====== Data lines

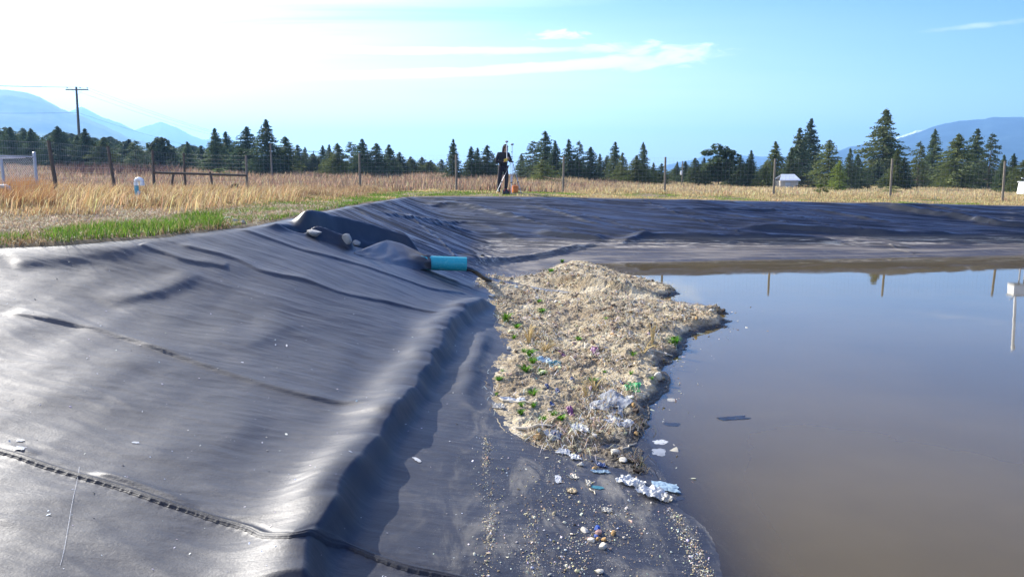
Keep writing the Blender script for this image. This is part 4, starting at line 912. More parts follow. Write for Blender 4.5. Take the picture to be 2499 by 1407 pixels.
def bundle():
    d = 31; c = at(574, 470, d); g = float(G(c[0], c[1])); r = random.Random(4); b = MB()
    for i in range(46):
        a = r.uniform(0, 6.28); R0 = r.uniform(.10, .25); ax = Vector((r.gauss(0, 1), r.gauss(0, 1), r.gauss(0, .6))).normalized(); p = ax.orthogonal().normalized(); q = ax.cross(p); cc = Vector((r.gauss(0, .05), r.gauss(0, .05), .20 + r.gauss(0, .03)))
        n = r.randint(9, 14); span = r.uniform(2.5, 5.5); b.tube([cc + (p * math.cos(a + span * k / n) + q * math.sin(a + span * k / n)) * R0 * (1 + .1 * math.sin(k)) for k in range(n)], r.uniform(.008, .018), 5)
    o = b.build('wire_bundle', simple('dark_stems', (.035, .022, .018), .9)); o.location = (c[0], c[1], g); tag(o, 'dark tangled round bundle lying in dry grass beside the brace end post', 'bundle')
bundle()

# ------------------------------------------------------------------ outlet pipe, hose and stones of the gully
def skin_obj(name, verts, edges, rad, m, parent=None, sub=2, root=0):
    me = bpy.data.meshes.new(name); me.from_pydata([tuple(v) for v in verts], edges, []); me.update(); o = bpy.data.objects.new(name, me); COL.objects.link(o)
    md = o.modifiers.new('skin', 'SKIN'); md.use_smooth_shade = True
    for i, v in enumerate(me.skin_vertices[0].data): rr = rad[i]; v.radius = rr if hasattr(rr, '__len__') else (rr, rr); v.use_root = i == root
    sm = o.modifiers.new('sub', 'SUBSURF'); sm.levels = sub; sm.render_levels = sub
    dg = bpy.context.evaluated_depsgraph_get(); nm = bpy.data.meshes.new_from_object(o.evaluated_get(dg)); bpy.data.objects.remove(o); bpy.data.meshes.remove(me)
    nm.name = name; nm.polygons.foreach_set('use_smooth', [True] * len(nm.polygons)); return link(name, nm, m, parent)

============
====== Data lines

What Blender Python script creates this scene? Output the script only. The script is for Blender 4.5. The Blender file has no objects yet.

============

### To do
Filter the entries down to the lines containing "objects". Copy each of those lines.

### The result
    me = bpy.data.meshes.new(name); me.from_pydata([tuple(v) for v in verts], edges, []); me.update(); o = bpy.data.objects.new(name, me); COL.objects.link(o)
    dg = bpy.context.evaluated_depsgraph_get(); nm = bpy.data.meshes.new_from_object(o.evaluated_get(dg)); bpy.data.objects.remove(o); bpy.data.meshes.remove(me)
What Blender Python script creates this scene? Output the script only. The script is for Blender 4.5. The Blender file has no objects yet.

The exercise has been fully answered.